*Problem to work on*
Show only lines that include "were".

** START Entries shown **

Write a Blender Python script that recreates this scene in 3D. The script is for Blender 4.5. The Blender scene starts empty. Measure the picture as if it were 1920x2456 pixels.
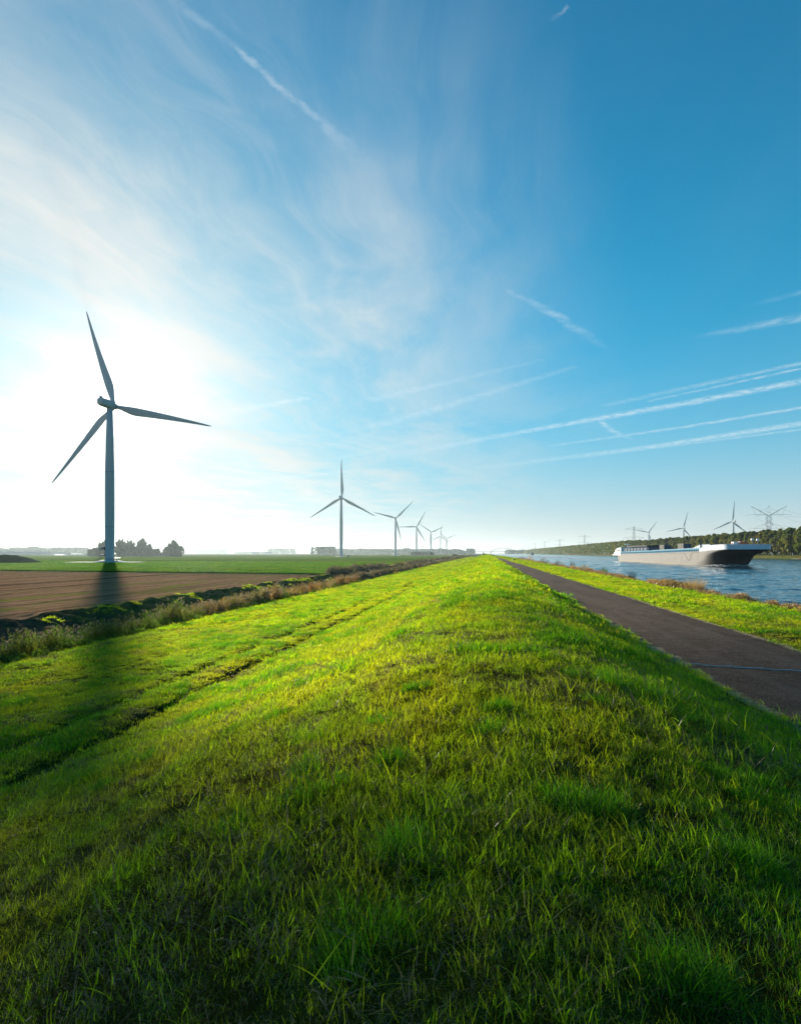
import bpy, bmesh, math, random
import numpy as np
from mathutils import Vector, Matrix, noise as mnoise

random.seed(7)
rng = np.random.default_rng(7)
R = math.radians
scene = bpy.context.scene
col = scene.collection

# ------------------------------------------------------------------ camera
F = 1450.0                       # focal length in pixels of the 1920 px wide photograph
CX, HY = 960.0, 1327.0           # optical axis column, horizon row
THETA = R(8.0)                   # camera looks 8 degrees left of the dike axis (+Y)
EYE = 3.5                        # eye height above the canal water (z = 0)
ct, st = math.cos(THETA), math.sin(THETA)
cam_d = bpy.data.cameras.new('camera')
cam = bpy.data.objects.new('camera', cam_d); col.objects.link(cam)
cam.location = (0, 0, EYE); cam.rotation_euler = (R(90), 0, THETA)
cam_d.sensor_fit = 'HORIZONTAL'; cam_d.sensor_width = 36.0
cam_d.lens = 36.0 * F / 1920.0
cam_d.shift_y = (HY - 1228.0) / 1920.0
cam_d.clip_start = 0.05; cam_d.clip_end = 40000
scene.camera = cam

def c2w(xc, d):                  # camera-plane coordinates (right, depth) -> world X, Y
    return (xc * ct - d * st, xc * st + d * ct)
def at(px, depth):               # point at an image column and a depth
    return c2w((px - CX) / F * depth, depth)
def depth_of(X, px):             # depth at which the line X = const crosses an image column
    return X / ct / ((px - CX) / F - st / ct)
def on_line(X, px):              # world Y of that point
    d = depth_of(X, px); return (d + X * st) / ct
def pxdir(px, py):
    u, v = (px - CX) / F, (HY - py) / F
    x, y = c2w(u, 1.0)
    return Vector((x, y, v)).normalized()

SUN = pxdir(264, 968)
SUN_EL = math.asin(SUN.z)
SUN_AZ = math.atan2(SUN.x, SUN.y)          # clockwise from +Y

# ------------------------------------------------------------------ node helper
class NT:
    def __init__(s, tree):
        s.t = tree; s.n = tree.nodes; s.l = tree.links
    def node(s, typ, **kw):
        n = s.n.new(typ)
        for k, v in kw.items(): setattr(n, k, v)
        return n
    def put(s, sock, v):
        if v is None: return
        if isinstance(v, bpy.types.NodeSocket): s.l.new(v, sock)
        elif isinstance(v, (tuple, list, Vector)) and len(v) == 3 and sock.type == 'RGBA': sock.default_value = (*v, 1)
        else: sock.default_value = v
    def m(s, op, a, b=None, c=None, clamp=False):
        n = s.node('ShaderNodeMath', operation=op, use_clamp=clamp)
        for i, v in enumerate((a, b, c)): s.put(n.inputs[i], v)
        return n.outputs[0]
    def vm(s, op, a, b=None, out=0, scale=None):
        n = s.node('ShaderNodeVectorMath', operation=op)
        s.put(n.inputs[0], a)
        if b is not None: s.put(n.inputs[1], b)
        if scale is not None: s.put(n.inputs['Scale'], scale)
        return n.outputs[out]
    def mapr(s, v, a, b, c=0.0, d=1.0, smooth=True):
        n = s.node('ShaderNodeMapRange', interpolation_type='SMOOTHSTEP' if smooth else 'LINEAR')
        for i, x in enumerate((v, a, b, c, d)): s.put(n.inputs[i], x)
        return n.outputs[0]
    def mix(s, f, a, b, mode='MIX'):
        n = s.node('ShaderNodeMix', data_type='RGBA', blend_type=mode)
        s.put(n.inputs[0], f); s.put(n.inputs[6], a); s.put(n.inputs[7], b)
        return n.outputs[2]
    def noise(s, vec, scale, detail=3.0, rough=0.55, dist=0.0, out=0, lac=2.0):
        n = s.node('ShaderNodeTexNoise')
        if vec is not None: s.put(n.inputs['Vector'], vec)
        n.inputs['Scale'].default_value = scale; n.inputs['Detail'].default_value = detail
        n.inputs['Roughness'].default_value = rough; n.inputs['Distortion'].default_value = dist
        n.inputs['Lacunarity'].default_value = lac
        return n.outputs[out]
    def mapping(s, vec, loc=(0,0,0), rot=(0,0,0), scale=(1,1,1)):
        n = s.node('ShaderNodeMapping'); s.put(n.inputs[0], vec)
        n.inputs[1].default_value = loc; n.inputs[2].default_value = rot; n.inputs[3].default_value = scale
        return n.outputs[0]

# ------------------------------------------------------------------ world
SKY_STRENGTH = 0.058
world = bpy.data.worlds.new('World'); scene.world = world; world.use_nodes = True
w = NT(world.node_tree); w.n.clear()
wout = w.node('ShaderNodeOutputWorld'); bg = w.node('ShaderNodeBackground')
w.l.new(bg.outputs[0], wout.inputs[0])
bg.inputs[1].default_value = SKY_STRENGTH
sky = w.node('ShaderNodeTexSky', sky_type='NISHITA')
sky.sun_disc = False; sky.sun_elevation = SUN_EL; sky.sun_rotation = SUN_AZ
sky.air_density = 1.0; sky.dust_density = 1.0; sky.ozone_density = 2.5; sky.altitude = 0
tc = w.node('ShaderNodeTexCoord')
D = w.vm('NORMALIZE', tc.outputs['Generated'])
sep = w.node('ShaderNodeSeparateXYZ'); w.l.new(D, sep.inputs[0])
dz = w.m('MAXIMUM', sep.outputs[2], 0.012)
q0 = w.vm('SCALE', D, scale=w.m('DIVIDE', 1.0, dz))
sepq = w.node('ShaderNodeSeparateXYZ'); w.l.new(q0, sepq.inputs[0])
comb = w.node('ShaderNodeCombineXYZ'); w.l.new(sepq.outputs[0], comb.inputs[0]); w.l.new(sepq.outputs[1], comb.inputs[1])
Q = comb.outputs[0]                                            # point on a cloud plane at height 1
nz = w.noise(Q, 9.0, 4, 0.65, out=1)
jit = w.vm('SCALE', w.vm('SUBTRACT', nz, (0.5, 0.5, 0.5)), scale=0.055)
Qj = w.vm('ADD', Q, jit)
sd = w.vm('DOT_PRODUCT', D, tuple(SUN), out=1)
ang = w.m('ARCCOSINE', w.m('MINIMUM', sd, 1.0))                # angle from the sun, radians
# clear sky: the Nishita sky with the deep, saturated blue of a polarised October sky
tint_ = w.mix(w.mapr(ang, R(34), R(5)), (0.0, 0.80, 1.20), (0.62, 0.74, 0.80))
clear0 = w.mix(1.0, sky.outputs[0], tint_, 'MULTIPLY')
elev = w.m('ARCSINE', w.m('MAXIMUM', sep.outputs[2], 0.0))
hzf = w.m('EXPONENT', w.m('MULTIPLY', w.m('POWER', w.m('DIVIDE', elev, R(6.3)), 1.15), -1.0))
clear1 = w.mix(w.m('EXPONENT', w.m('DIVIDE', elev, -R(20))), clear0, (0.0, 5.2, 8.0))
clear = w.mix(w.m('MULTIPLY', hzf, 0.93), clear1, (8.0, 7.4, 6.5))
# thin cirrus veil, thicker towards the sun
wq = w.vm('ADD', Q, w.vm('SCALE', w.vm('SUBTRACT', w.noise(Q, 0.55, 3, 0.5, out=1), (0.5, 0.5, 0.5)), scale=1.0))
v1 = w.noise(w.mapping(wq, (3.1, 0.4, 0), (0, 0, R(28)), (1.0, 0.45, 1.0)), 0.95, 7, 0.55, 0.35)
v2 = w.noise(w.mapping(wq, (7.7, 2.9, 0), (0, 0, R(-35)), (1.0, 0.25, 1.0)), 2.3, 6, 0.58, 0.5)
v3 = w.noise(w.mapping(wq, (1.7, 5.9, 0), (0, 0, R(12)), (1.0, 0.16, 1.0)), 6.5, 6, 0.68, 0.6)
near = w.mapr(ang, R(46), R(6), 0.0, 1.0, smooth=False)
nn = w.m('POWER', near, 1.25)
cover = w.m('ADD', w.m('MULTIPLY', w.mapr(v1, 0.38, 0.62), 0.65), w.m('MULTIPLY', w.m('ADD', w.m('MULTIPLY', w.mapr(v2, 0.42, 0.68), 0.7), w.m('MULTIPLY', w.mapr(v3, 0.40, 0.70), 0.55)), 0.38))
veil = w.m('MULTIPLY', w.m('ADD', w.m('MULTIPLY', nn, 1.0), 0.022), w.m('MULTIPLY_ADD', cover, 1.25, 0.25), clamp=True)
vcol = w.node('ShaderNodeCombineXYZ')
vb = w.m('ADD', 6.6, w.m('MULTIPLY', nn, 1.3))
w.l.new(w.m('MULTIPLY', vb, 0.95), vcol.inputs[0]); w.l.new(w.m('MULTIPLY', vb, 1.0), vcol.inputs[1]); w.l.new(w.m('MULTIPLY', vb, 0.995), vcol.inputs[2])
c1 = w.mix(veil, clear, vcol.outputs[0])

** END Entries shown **
** START Entries shown **

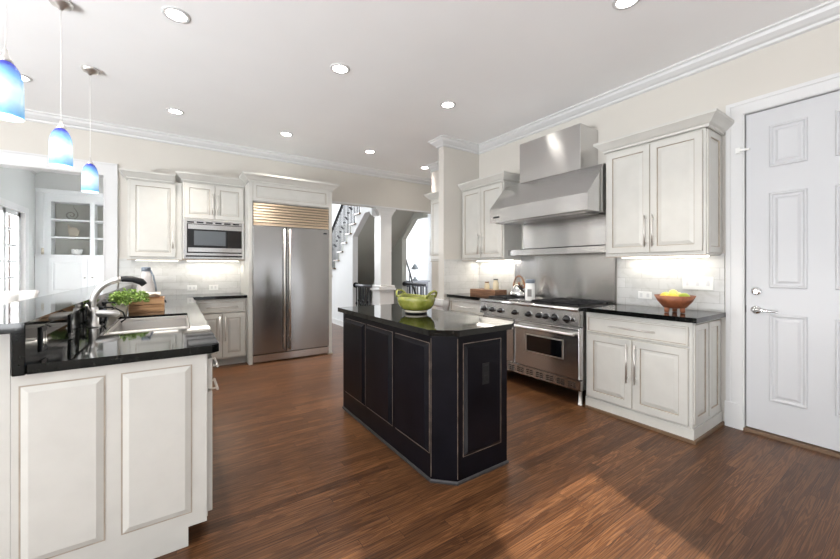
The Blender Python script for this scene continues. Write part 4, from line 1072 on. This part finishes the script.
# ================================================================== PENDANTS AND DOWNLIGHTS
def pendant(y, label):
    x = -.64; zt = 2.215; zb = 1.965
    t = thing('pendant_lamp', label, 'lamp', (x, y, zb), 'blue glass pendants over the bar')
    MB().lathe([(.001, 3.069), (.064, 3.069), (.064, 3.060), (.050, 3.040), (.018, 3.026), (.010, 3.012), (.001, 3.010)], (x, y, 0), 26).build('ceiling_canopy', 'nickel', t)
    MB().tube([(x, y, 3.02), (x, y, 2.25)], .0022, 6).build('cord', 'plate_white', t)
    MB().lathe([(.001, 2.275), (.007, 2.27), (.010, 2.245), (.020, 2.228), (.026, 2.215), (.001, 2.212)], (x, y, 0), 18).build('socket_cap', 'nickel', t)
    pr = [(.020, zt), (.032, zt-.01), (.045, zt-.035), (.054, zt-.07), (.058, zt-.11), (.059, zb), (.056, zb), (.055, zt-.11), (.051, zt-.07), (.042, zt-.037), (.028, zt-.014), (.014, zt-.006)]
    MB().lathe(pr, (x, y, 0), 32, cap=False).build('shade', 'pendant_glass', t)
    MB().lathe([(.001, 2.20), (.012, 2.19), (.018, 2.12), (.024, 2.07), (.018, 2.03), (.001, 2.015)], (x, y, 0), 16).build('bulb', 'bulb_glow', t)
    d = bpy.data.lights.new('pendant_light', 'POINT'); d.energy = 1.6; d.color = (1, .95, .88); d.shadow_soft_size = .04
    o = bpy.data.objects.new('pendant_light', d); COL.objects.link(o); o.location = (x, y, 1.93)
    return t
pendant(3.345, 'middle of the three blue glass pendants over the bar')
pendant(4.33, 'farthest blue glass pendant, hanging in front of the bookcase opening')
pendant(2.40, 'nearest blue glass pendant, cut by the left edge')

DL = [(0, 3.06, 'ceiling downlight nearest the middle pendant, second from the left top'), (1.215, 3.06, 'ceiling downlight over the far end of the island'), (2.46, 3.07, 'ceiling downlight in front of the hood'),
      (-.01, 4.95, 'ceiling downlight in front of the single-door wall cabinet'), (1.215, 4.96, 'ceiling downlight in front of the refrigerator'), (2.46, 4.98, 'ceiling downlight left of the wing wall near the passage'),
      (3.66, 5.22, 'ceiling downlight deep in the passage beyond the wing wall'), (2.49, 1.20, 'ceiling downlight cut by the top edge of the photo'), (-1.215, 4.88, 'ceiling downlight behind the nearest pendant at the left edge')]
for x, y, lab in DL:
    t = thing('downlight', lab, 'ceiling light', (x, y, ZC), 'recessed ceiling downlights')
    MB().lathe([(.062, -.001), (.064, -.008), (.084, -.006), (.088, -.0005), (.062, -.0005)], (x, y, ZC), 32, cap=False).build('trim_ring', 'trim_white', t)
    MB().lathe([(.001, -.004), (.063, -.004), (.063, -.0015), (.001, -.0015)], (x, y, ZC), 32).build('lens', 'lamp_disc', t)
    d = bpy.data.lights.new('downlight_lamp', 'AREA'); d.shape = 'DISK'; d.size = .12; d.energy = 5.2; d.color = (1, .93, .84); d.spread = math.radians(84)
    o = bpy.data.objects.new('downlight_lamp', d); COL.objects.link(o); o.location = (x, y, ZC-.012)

** END Entries shown **
** START Entries shown **

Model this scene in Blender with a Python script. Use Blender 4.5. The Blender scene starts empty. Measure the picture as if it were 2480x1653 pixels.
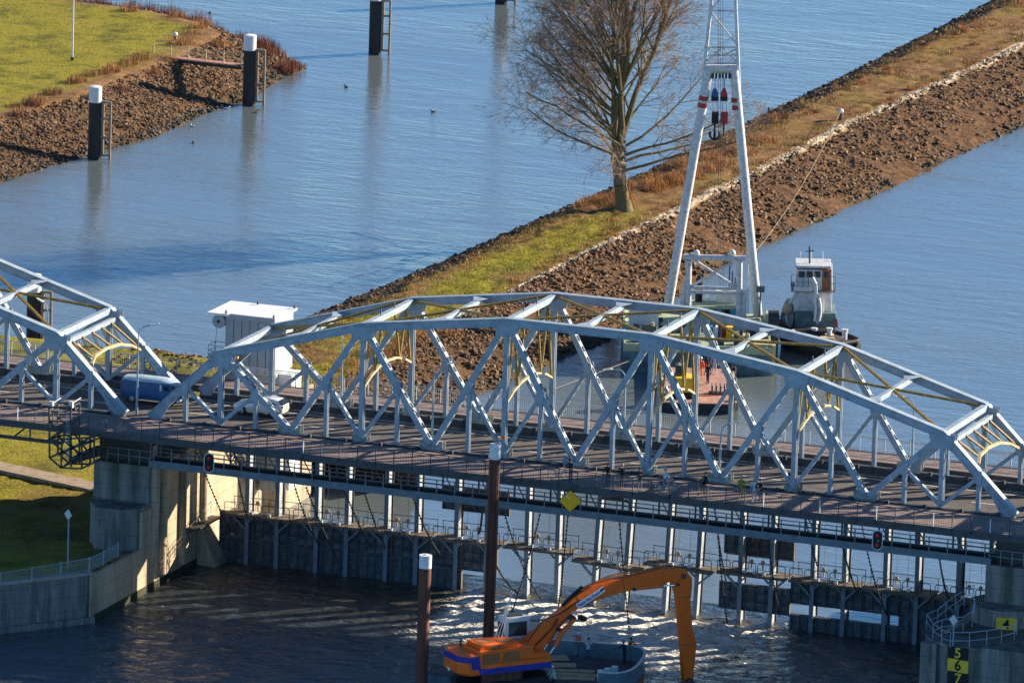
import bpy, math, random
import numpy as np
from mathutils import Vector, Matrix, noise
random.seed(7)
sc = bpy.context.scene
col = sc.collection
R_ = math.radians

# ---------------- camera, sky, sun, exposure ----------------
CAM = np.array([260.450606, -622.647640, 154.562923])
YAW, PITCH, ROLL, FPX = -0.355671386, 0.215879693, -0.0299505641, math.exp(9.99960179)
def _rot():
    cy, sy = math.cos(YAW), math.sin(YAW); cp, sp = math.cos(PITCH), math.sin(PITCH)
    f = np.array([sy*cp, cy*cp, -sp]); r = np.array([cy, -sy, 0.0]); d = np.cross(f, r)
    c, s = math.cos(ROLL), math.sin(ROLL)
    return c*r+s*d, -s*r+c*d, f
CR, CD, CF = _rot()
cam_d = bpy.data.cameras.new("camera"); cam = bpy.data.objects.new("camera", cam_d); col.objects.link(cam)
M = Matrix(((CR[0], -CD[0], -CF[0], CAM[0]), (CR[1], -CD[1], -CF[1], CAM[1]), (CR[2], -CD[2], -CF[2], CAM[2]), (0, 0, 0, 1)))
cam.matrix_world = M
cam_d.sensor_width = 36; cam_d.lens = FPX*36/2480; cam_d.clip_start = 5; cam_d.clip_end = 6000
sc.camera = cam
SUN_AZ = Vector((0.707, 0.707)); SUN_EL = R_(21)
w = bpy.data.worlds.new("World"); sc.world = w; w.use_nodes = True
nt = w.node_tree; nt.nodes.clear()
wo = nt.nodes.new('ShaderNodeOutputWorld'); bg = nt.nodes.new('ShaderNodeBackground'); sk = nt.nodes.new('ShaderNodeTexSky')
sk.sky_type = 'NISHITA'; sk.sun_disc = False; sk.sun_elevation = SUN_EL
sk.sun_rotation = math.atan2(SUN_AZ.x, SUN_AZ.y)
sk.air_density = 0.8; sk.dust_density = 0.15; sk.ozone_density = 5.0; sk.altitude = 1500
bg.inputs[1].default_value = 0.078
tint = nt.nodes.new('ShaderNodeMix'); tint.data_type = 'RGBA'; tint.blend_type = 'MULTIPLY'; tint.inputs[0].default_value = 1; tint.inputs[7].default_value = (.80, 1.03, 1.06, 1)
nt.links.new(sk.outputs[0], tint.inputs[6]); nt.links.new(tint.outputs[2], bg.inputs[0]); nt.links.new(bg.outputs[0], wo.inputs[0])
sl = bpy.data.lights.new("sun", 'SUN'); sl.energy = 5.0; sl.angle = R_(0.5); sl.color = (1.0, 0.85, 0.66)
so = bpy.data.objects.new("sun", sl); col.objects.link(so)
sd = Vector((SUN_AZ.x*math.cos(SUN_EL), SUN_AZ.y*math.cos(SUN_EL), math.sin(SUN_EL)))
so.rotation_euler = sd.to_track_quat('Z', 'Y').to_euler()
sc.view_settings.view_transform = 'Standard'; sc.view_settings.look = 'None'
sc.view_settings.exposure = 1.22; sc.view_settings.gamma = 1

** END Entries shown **

*Solution for this problem*
Write a Blender Python script that recreates this scene in 3D. The script is for Blender 4.5. The Blender scene starts empty. Measure the picture as if it were 1920x2456 pixels.
Model this scene in Blender with a Python script. Use Blender 4.5. The Blender scene starts empty. Measure the picture as if it were 2480x1653 pixels.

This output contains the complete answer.